従来の一方的なレクチャー形式の授業で、よく理解できないまま点数で評価される学校って、通いたくなくなるじゃないですか。そうではなくて、しっかりと基礎教育を大事にしながらも、個々の「好き」を伸ばせる学校が理想だと思うのです。実際に、不登校児童向けに特別な教育課程で授業を行う「学びの多様化学校(不登校特例校)」では、そうした取り組みを実践し、子どもたちもイキイキしています。
ある不登校の児童はゲームが大好きで、教師が「ゲームも勉強だから一生懸命やってみたら」とその興味を後押ししました。その生徒は卒業後、ゲーム関連の会社に就職。店長を任された後、子会社の社長にまでなったそうです。
不登校の子どもたちも含め、全ての子どもたちは夢中になれるものを必ず持っている。それをどのように引き出してあげられるかが、鍵です。ただ、科学技術、文化芸術、スポーツなど、子どもが興味を持つものは多岐にわたるため、それを教えるために各分野の専門家による指導が必要です。現在、文部科学省と議論していますが、教員免許を持たない方でも特別免許を交付して授業ができる制度を検討しています。
また、教師のなり手不足が深刻です。公教育の再生には教師たちの働き方改革と処遇改善が不可欠です。
2024年12月23日に、私が部会長を務める公明党 文部科学部会が「教員の働き方改革と処遇改善に向けた緊急提言」を文部科学大臣へ提出しました。提言には処遇改善として学級担任や生徒会担当といった職責を正しく評価するための新しい役職の創設や、やむを得ず勤務時間外に行う業務に対する新たな手当、教職調整額の引き上げなどを盛り込みました。
また働き方改革としては、国や地方自治体、地域社会が一体となって取り組む「緊急改革期間」の設定、勤務間インターバルの導入や支援人材の拡充、教科担任制の拡大などを要望しました。この「処遇改善」と「働き方改革」は両輪として一緒に進めていくことが大切です。

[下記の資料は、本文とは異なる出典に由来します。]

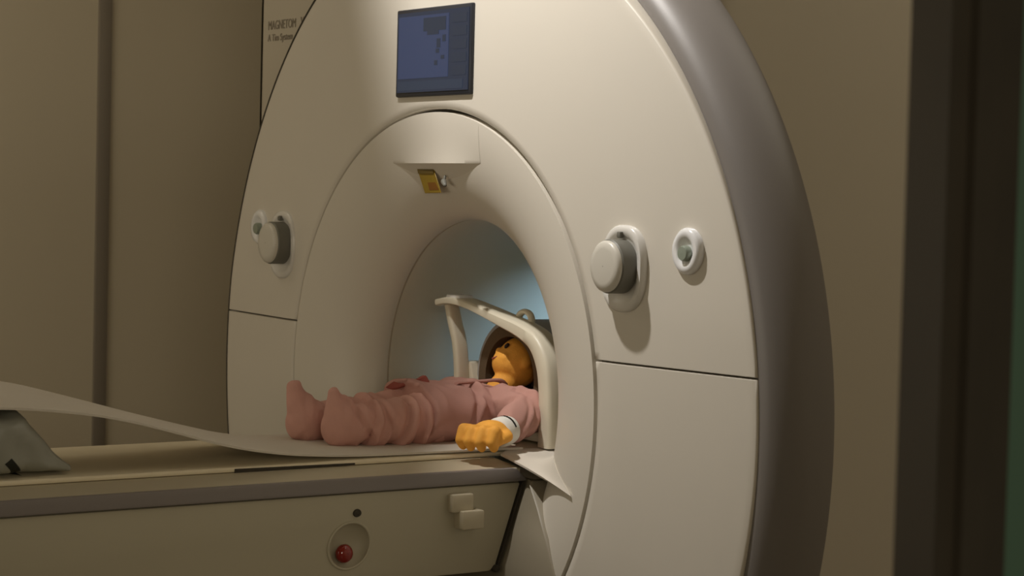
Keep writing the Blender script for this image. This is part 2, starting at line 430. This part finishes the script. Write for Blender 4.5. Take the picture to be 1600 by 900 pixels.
def push_button(x, z):
    y = face_y(x, z)
    b = bmesh.new(); lathe_axis(b, [(.038, -.012), (.038, .006), (.034, .011), (.026, .012), (.020, .008), (.016, .004), (.0005, .004)], (x, y, z), (0, -1, 0), 40, 1, 1.1)
    P = obj('button_ring', b, M['whitep'], S, sharp=50)
    b = bmesh.new(); lathe_axis(b, [(.014, .003), (.014, .013), (.012, .0165), (.0005, .017)], (x, y, z-.004), (0, -1, 0), 32); obj('push_button', b, M['greybtn'], P, sharp=50)
for s in (1, -1):
    control(s*.656, .288); push_button(s*.822 if s > 0 else -.797, .322)

# laser housing: flat-bottomed lip at the top of the funnel
b = bmesh.new(); rows = []
NX = 48; ZE, XE = .4765, .170
for i in range(NX+1):
    x = -XE + 2*XE*i/NX
    k = 1-(x/XE)**2
    zb = ZE - .034*k                       # lower edge of the slanted underside, on the funnel
    yb = flare_y(math.hypot(x, zb))
    ye = flare_y(math.hypot(x, ZE)) - .013*k**1.3 - .0004
    zt = math.sqrt(max(0.0, .578**2 - x*x))
    col = []
    for q in range(13):
        u = q/12; z = zt+(ZE-zt)*u
        col.append((x, flare_y(math.hypot(x, z)) - .0004 - .013*k**1.3*u**3, z))
    col += [(x, ye+.001, ZE-.0015), (x, yb+.0005, zb)]
    rows.append(col)
grid(b, rows); bmesh.ops.recalc_face_normals(b, faces=b.faces); obj('laser_housing', b, M['flare'], S, sharp=30)
b = bmesh.new(); prism(b, [(-.078, .013, .463), (-.012, .013, .463), (.008, .019, .415), (-.055, .019, .413)], (0, -.002, 0), .0006, 1); TG = obj('warning_tag', b, M['tag'], S)
b = bmesh.new(); prism(b, [(-.076, .0105, .464), (-.013, .0105, .464), (-.013, .0115, .455), (-.074, .0115, .455)], (0, -.001, 0)); obj('tag_clip', b, M['tagdark'], TG)
b = bmesh.new(); prism(b, [(-.040, .0145, .436), (-.010, .0145, .437), (.002, .0168, .421), (-.036, .0168, .420)], (0, -.001, 0)); obj('tag_print', b, M['orangeink'], TG)
b = bmesh.new(); capsule(b, (.024, .016, .449), (.024, .013, .438), .003, .003, n=12); capsule(b, (.024, .013, .438), (.034, .010, .431), .0065, .004, n=12); obj('locating_pin', b, M['knobside'], S)

# lettering on the body, partly hidden by the rim
def lettering(txt, x, z, size, bold, parent, squeeze=1.0):
    c = bpy.data.curves.new('t', 'FONT'); c.body = txt; c.size = size; c.extrude = .0008; c.offset = bold
    o = bpy.data.objects.new('t', c); COL.objects.link(o)
    dg = bpy.context.evaluated_depsgraph_get(); me = bpy.data.meshes.new_from_object(o.evaluated_get(dg))
    bm = bmesh.new(); bm.from_mesh(me); bpy.data.objects.remove(o)
    for v in bm.verts: v.co = Vector((x+v.co.x*squeeze, .1545-v.co.z, z+v.co.y))
    return obj('lettering', bm, M['text'], parent, smooth=False)
lettering('MAGNETOM', -1.040, .818, .0325, 0.0, S, 0.80)
lettering('Verio', -.868, .818, .0325, 0.0012, S, 0.85)
lettering('A Tim System', -1.040, .789, .025, 0.0, S, .93)

# ------------------------------------------------------------------ patient table
T = root('patient_table', 'long cream patient table with grey side rails sliding into the round bore', 'table', (0, -1.0, 0))
Y0 = -2.15
b = bmesh.new(); prism(b, [(-.3, Y0, -.129), (-.205, Y0, -.1195), (.205, Y0, -.1195), (.3, Y0, -.129), (.3, Y0, -.15), (-.3, Y0, -.15)], (0, 2.185, 0), .002, 1); obj('table_deck', b, M['deck'], T)
b = bmesh.new(); box(b, (-.2, Y0+.02, -.1190), (.2, 1.10, -.1085), .004); obj('tabletop', b, M['top'], T)
for s in (1, -1):
    b = bmesh.new(); a, c = sorted((s*.293, s*.3065))
    pts = [(a, Y0-.01, -.1555), (a, .047, -.1555), (a, .041, -.146), (a, .022, -.130), (a, .01, -.1275), (a, Y0-.01, -.1275)]
    prism(b, pts, (c-a, 0, 0), .003, 2); obj('side_rail', b, M['rail'], T)
b = bmesh.new(); prism(b, [(.20, -.55, -.1205), (.20, -.55, -.112), (.20, -.29, -.1145), (.20, -.29, -.1175)], (.0015, 0, 0)); obj('board_gap_shade', b, M['seam'], T, smooth=False)  # flat dark strip standing in for shade in the gap under the board
# pedestal box with the slanted end and a recess for the stop button
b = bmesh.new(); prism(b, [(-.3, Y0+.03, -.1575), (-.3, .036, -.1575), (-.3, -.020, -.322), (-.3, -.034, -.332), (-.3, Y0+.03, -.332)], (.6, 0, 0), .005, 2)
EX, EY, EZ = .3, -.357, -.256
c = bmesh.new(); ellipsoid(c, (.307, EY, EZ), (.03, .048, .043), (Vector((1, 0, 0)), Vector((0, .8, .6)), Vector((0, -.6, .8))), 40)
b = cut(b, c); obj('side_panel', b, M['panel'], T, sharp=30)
b = bmesh.new(); prism(b, [(.29, .0372, -.157), (.29, .0420, -.157), (.29, -.0143, -.324), (.29, -.0190, -.324)], (.0135, 0, 0)); obj('end_gap_shade', b, M['seam'], T, smooth=False)  # dark strip painted in for the shaded gap at the panel end
b = bmesh.new(); lathe_axis(b, [(.0005, .012), (.006, .011), (.008, .006), (.008, 0)], (.296, -.020, -.327), (1, 0, 0), 20); obj('corner_stud', b, M['seam'], T)
b = bmesh.new(); rows = []
for k in range(48):
    t = 2*PI*k/48; u, v = .047*math.cos(t), .0425*math.sin(t); row = []
    for q in range(8):
        p = 2*PI*q/8; rr_ = 1+.06*math.cos(p)
        yy, zz = u*rr_, v*rr_
        row.append((.3005+.0026*math.sin(p), EY+.8*yy-.6*zz, EZ+.6*yy+.8*zz))
    rows.append(row)
grid(b, rows, True, True); bmesh.ops.recalc_face_normals(b, faces=b.faces); obj('recess_rim', b, M['panel'], T)
b = bmesh.new(); lathe_axis(b, [(.010, 0), (.010, .012), (.017, .013), (.0185, .018), (.015, .025), (.008, .0285), (.0005, .029)], (.279, EY-.008, EZ-.016), (1, 0, .05), 32); SB = obj('stop_button', b, M['red'], T, sharp=50)
b = bmesh.new(); lathe_axis(b, [(.0005, .004), (.008, .0035), (.0095, 0), (.0095, -.004)], (.2995, -.341, -.195), (1, 0, 0), 24, 1.0, .85); obj('indicator_lens', b, M['seam'], T)
b = bmesh.new(); box(b, (.295, -.137, -.207), (.318, -.087, -.171), .004); HB = obj('side_hook', b, M['deck'], T)
b = bmesh.new(); box(b, (.295, -.121, -.240), (.330, -.069, -.203), .004); obj('hook_lip', b, M['deck'], HB)
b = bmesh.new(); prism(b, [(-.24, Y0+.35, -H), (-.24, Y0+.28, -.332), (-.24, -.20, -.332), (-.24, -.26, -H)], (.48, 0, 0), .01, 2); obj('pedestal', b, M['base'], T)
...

私は教員の業務を「やらなくていいこと」「やってもやらなくてもいいこと」「やらないといけないこと」の3つに分類し、やらなくていいことをどんどん削っていく提案をしました。先述の「学びの多様化学校」では教師が子どもたちの教育に集中できる環境があるので、みんなイキイキしているんです。一方、一般の学校では付随する業務が多すぎて、児童生徒への教育に十分に集中できていません。この状況の改善のためにも、必要のない業務を洗い出して削る努力が必要なのです。

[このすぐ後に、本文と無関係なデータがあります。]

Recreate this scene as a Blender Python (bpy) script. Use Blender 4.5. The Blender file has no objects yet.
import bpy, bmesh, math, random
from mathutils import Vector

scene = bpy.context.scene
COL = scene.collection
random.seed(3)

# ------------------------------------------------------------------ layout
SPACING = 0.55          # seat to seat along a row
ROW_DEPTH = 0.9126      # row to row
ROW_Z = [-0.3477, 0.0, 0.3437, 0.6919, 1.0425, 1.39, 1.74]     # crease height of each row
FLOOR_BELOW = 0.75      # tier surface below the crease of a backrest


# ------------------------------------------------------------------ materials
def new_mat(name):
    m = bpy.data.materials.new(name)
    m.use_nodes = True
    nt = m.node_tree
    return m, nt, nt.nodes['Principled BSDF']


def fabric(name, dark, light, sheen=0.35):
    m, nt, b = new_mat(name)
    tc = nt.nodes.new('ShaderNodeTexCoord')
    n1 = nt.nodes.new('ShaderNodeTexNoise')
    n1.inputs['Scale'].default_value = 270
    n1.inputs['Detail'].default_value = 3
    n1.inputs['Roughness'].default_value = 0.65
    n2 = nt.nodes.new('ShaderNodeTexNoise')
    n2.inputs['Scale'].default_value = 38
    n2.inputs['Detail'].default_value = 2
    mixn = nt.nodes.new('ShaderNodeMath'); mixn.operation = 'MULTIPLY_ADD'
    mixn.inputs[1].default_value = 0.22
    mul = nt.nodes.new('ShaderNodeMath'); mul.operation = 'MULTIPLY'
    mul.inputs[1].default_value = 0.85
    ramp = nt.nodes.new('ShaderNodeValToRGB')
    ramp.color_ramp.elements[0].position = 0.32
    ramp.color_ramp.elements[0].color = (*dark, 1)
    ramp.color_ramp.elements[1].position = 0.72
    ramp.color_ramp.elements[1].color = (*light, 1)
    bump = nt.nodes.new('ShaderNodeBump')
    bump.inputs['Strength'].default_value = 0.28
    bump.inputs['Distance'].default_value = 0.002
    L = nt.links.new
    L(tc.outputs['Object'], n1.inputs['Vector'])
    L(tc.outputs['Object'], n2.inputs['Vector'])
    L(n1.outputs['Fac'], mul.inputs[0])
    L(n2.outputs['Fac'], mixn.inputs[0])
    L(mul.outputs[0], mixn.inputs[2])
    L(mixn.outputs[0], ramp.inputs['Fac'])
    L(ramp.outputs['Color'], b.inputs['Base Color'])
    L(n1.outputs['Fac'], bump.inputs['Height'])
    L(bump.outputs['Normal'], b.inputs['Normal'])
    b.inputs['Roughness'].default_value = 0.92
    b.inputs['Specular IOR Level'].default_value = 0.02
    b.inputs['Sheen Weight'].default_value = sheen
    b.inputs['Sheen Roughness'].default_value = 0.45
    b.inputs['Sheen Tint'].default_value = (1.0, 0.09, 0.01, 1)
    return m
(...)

2024年5月には「チーム学校推進法案」を議員立法で出そうと意見をまとめました。これは教職員のみで学校を運営するのではなく、複雑化・多様化する教育課題に地域社会全体で取り組み、公教育の再生を図ることを目的としたものです。2015年3月に予算委員会で初めて「チーム学校」を打ち出し、法案をまとめましたが、衆議院の解散によって廃案になってしまいました。今回の通常国会で必ず実現したいと考えています。
やさしい社会を築くのは「1人」を大切にする気持ち
ー今気になっていることや、今後取り組みたいことについて教えてください。
一番気になっているのは、子どもたちのスマートフォンの利用です。最近は子どもたちもスマートフォンの決済アプリでお買い物をしているのを見て驚かされます。現金をほとんど触らず、金銭感覚が身につくのでしょうか。さらには、家族で食事に来ても全員が別々にスマートフォンを見ていて、家族の会話がない。スマートフォンの登場によって、なにか大切なものが失われつつあるように思います。

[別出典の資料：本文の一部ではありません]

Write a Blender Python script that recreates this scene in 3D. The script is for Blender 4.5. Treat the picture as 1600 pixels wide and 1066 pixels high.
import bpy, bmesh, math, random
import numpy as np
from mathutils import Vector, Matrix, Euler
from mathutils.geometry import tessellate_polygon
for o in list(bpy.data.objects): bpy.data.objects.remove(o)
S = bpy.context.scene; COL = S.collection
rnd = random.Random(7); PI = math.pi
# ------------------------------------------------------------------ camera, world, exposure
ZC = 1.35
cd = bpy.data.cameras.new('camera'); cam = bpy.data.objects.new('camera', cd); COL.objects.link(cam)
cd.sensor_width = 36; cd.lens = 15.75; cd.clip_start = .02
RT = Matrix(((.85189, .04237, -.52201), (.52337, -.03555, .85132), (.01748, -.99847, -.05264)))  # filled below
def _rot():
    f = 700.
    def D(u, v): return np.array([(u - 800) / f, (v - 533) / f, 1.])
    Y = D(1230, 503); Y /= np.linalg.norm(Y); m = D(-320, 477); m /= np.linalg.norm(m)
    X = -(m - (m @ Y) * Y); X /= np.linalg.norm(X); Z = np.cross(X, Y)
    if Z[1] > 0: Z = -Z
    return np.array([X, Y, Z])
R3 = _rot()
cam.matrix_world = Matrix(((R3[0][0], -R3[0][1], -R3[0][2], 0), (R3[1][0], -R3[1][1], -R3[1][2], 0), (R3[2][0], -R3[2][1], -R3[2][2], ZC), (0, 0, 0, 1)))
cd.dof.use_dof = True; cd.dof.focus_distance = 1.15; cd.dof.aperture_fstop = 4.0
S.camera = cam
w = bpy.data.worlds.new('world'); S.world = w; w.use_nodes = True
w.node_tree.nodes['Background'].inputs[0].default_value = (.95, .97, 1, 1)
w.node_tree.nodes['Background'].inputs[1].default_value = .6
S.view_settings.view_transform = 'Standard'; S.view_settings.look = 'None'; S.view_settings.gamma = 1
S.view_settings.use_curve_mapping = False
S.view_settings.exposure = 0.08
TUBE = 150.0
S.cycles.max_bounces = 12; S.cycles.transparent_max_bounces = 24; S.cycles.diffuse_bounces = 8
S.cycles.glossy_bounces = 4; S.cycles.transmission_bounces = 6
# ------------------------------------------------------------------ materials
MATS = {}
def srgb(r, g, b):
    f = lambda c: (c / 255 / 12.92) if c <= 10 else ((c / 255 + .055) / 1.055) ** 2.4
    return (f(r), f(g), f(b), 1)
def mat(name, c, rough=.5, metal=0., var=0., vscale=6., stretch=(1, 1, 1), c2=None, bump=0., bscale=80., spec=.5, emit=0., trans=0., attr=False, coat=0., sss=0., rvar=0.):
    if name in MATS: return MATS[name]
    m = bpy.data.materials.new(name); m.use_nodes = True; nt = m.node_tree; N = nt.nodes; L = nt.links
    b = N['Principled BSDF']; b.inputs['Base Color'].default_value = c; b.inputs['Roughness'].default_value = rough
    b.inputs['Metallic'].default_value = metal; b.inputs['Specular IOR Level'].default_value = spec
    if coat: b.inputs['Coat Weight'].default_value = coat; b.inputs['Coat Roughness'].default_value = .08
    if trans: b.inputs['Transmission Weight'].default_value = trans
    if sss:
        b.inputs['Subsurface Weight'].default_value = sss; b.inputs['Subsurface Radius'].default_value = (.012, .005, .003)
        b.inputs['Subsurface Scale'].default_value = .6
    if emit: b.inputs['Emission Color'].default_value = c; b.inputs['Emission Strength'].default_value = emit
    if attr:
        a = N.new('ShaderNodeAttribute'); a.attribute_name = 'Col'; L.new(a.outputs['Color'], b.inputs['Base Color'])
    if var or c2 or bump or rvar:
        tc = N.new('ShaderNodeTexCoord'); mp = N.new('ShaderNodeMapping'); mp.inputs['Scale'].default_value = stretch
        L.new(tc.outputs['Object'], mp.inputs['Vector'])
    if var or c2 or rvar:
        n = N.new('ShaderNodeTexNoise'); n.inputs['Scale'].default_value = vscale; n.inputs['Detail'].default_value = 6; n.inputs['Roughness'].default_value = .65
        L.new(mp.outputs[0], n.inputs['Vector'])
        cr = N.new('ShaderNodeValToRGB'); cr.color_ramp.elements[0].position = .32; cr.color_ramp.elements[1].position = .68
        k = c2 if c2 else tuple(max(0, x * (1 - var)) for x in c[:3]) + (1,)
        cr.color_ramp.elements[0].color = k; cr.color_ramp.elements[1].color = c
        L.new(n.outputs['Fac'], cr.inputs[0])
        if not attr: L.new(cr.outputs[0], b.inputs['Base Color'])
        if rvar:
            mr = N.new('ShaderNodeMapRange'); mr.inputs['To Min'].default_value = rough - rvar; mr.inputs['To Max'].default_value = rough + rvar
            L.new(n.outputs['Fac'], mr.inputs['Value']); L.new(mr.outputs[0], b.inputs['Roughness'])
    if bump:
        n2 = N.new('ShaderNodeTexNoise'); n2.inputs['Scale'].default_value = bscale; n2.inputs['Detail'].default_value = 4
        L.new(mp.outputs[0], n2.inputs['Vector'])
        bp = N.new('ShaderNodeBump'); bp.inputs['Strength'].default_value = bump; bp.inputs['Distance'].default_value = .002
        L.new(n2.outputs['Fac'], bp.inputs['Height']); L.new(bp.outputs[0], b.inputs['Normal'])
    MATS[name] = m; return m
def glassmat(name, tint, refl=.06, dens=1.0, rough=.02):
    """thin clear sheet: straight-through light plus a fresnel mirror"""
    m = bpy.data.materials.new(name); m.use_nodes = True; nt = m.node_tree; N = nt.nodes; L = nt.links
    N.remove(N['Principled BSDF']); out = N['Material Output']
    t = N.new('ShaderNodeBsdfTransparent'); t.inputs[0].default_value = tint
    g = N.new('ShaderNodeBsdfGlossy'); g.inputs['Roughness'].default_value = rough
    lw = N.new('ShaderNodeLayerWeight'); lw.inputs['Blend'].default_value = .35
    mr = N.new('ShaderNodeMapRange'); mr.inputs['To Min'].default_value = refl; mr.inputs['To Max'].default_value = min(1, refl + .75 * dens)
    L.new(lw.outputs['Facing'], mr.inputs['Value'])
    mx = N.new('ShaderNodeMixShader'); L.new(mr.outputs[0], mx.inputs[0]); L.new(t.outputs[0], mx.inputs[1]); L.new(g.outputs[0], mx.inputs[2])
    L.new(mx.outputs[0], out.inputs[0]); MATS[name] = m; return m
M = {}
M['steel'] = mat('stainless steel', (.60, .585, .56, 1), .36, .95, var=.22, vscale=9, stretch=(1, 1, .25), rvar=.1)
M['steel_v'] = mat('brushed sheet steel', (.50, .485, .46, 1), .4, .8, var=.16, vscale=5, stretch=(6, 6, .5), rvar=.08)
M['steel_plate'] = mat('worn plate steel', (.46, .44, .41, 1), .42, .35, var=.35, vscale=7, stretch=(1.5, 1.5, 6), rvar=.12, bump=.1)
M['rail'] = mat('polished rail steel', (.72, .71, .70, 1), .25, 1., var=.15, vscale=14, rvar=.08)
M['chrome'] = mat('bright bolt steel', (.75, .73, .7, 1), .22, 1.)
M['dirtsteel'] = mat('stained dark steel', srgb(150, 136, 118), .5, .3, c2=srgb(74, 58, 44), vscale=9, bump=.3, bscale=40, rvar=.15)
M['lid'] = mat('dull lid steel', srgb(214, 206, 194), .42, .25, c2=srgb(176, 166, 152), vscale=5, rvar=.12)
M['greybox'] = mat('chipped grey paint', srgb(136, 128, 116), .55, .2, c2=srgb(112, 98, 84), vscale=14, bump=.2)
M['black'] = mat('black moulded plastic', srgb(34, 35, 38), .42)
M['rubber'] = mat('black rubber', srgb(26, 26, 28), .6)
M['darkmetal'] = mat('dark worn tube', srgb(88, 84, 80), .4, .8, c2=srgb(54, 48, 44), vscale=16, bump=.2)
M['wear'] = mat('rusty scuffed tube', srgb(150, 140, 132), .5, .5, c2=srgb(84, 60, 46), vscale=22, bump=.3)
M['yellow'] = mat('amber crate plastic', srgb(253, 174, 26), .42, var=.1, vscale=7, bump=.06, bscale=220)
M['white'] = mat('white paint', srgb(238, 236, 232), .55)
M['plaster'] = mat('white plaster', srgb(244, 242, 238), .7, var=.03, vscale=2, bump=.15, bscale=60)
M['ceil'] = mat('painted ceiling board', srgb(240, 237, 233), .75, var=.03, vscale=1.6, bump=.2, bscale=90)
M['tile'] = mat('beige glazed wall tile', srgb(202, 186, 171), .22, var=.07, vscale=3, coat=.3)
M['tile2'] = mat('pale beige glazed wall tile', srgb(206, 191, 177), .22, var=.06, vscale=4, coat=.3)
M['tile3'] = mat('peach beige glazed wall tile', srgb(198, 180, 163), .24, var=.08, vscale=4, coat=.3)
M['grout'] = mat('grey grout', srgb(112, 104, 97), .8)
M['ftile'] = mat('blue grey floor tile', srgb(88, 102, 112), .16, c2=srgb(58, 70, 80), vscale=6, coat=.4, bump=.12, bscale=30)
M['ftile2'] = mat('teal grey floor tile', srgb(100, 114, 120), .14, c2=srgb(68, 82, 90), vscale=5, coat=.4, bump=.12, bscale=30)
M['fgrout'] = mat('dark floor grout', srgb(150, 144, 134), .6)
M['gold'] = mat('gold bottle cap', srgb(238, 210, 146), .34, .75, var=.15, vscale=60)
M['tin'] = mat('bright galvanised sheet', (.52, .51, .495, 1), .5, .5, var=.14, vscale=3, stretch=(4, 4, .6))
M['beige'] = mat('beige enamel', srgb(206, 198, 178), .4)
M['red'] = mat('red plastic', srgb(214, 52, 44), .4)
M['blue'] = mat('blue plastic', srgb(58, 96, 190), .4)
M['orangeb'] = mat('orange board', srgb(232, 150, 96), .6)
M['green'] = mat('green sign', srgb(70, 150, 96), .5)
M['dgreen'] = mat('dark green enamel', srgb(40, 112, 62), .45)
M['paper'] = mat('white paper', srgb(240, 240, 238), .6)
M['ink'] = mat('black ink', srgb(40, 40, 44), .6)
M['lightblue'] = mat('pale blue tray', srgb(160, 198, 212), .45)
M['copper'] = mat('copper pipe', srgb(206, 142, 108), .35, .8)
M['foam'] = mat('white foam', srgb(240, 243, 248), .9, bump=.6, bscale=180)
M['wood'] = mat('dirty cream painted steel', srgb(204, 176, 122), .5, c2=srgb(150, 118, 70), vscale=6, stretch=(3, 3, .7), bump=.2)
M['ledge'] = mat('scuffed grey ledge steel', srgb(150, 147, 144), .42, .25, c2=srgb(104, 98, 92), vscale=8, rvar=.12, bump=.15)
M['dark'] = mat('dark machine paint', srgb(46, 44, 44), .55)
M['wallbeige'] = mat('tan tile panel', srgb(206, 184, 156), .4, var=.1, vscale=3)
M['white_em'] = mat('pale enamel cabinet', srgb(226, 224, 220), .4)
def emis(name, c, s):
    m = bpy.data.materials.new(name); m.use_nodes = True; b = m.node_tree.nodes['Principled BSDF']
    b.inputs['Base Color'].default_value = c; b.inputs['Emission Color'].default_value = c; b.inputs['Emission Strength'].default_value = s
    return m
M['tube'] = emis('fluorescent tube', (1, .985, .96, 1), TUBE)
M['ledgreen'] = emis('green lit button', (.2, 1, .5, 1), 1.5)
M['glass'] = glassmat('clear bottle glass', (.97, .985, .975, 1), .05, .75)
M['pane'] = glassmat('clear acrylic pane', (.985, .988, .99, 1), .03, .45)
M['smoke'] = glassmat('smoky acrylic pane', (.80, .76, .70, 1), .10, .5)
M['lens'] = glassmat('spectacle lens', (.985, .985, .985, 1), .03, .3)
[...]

また、SNSを使っていじめが陰湿化していることに強い危機感を抱いています。「LINEの返事が遅い」というだけでいじめが始まるなど、辛いですよね。オーストラリア議会が16歳未満のSNS利用を禁止する法案を可決しましたが、日本でも大人が何か対策を考えないと、苦しむ子どもが増える危険性があります。
ー最後に、読者にメッセージをお願いします。
皆さんにお願いしたいことが一つあります。それは、「1人の人でいいから、身近な人に声をかけてあげてほしい」ということです。自分の心に余裕がないと、他者に優しくすることは難しい。だから私も劇団のメンバーにはずっと「全員を幸せにしようとしなくていいよ。でも学校に行ったら、自分の両隣と前後に座っている友達には声をかけてあげよう。それで何か悩んでいたら共有して、話をしよう」と伝えてきました。
若い方々にもお願いしたいのは、SNSが重要になっている昨今、やはり生身の対話を重視した生活も忘れないでほしいということ。そして家に帰ったらスマートフォンを置いて、家族と話をしてほしいということ。たわいのない会話で構いません。そこから心の交流をどんどん広げていってほしいです。人と人とのふれあいが強固になれば、人の喜びや心の痛みがわかる人がもっと増えると信じています。